### RAW DATA
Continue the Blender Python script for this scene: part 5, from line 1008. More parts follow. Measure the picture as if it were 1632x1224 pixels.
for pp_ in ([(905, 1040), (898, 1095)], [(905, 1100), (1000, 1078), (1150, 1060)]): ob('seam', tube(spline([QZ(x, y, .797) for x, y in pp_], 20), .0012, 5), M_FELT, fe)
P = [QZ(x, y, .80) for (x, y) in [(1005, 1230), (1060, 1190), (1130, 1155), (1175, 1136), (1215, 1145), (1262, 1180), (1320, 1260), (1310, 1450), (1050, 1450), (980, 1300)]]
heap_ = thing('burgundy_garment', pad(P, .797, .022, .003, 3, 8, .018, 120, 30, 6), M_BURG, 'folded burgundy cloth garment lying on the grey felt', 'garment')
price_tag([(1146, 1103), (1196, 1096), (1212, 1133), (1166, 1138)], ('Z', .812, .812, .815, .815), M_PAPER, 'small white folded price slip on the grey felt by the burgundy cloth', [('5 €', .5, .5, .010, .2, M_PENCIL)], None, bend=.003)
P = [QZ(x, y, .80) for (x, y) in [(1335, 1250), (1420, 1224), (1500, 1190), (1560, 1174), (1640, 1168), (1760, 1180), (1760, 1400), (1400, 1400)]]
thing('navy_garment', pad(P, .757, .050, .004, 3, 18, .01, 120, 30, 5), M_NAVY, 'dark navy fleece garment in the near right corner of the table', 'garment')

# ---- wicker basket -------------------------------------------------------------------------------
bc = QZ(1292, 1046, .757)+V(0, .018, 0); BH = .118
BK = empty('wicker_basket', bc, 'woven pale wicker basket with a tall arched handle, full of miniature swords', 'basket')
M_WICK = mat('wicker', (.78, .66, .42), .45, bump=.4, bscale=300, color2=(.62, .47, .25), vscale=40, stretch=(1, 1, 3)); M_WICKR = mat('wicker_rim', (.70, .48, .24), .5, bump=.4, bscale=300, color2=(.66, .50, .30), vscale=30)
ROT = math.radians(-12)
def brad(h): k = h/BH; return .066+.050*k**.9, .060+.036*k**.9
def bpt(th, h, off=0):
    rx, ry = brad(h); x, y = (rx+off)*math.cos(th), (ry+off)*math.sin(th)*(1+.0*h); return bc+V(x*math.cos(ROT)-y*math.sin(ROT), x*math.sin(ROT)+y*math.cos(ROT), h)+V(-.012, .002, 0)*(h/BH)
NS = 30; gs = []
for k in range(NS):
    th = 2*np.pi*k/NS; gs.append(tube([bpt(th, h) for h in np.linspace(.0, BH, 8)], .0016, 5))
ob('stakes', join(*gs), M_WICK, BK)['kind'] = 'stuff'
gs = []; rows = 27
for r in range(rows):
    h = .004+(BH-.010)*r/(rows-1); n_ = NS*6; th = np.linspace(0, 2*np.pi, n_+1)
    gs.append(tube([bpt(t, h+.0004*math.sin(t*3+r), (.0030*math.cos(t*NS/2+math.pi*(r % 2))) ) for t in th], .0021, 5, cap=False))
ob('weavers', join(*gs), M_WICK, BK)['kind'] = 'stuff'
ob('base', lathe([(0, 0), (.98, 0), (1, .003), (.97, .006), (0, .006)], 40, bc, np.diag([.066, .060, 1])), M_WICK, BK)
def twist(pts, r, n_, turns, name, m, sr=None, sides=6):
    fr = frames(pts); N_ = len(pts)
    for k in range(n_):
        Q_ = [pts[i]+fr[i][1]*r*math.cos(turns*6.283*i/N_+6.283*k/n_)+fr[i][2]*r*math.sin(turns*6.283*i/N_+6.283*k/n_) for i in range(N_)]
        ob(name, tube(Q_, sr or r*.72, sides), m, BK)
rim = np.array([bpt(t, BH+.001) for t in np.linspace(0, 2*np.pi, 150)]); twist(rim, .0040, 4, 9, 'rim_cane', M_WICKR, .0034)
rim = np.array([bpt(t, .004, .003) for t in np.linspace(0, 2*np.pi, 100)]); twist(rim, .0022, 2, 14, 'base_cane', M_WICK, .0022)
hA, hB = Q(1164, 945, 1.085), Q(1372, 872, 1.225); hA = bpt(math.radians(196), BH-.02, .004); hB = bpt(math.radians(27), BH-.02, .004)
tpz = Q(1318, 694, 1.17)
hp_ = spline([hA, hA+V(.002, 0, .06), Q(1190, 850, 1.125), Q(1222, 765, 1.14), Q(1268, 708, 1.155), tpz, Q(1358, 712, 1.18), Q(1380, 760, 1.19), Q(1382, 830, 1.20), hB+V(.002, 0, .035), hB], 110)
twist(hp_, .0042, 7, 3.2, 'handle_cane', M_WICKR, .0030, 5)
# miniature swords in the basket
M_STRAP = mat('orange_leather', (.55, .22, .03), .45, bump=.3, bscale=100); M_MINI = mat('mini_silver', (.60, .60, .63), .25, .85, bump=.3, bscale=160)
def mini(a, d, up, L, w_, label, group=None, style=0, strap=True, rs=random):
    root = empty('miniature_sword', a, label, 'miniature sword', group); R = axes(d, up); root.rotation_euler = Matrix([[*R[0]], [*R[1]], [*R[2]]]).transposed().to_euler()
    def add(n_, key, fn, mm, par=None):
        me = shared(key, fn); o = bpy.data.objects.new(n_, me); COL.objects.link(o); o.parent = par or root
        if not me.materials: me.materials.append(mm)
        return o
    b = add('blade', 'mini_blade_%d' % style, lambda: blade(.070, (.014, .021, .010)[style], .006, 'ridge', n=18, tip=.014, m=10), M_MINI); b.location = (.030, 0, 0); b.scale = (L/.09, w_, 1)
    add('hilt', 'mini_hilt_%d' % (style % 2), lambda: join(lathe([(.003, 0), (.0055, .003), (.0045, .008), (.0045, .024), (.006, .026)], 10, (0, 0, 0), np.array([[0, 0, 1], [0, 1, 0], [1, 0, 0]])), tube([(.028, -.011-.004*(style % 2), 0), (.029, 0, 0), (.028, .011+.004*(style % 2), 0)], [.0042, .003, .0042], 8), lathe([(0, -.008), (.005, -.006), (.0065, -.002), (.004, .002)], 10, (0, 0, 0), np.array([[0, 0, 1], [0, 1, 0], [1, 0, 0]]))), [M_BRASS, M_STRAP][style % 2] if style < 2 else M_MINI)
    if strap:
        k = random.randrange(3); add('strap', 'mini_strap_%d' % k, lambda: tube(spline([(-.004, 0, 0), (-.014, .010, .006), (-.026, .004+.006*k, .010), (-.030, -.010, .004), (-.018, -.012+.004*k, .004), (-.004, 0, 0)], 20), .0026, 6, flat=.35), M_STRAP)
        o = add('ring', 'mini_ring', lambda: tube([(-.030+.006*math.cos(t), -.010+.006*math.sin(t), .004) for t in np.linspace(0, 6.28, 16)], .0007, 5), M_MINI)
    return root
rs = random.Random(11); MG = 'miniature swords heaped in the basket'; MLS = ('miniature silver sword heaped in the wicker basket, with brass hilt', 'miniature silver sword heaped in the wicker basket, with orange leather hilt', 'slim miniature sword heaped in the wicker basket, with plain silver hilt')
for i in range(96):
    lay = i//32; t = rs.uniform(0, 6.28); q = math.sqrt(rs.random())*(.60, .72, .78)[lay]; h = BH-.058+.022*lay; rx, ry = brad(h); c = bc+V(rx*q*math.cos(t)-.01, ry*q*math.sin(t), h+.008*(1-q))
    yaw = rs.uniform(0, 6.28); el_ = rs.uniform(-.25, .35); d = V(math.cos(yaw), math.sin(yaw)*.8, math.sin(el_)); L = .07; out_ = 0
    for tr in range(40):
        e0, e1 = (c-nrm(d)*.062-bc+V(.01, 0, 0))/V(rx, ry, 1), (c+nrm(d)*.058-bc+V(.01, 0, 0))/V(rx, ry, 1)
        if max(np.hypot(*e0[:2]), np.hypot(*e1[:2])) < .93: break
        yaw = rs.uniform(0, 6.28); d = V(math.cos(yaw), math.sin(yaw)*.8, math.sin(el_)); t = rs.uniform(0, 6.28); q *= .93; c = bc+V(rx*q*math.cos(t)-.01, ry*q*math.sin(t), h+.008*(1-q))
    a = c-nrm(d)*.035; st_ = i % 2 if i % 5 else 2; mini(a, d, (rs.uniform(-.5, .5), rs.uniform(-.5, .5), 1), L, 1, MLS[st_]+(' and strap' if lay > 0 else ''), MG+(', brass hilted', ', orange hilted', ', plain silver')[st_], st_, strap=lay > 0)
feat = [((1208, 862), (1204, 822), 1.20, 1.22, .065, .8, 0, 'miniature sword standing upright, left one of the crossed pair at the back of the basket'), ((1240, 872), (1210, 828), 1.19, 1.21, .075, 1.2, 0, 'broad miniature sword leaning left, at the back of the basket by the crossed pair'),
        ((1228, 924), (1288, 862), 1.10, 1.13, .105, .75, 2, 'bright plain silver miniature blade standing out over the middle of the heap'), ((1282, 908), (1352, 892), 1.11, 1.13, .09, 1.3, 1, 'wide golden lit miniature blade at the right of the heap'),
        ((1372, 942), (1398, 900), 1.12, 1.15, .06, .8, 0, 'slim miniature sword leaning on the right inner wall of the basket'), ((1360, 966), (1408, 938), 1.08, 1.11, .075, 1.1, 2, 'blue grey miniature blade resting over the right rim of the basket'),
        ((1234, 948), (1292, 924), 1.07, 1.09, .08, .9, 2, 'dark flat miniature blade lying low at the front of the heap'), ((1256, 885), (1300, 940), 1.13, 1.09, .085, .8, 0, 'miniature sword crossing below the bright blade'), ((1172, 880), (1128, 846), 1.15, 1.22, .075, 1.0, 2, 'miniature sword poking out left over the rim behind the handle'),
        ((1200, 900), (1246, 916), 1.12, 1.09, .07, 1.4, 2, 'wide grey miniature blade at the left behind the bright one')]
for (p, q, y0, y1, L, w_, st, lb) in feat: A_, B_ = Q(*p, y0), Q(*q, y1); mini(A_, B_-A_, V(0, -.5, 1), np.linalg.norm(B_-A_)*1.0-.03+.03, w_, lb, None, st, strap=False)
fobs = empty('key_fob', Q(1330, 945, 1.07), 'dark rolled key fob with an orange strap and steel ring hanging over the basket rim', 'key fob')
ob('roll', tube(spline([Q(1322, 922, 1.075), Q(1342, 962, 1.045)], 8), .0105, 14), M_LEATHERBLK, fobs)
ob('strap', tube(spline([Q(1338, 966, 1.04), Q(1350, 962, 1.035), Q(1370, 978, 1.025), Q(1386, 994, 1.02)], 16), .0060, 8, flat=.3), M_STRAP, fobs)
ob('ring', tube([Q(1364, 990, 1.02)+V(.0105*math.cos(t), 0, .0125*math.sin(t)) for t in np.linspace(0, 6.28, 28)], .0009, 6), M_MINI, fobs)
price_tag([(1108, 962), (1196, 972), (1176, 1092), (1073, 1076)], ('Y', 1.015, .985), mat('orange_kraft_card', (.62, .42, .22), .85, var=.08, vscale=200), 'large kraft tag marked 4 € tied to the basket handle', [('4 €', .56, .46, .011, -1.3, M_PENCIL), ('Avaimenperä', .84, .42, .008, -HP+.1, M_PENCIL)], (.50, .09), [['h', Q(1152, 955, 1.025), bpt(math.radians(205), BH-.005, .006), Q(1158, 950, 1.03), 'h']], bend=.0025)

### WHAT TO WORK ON
Please print the material above exactly as it appears, from its first line through the line containing "the table', 'garment')", inclusive, and stop there.

### FINISHED TASK
Continue the Blender Python script for this scene: part 5, from line 1008. More parts follow. Measure the picture as if it were 1632x1224 pixels.
for pp_ in ([(905, 1040), (898, 1095)], [(905, 1100), (1000, 1078), (1150, 1060)]): ob('seam', tube(spline([QZ(x, y, .797) for x, y in pp_], 20), .0012, 5), M_FELT, fe)
P = [QZ(x, y, .80) for (x, y) in [(1005, 1230), (1060, 1190), (1130, 1155), (1175, 1136), (1215, 1145), (1262, 1180), (1320, 1260), (1310, 1450), (1050, 1450), (980, 1300)]]
heap_ = thing('burgundy_garment', pad(P, .797, .022, .003, 3, 8, .018, 120, 30, 6), M_BURG, 'folded burgundy cloth garment lying on the grey felt', 'garment')
price_tag([(1146, 1103), (1196, 1096), (1212, 1133), (1166, 1138)], ('Z', .812, .812, .815, .815), M_PAPER, 'small white folded price slip on the grey felt by the burgundy cloth', [('5 €', .5, .5, .010, .2, M_PENCIL)], None, bend=.003)
P = [QZ(x, y, .80) for (x, y) in [(1335, 1250), (1420, 1224), (1500, 1190), (1560, 1174), (1640, 1168), (1760, 1180), (1760, 1400), (1400, 1400)]]
thing('navy_garment', pad(P, .757, .050, .004, 3, 18, .01, 120, 30, 5), M_NAVY, 'dark navy fleece garment in the near right corner of the table', 'garment')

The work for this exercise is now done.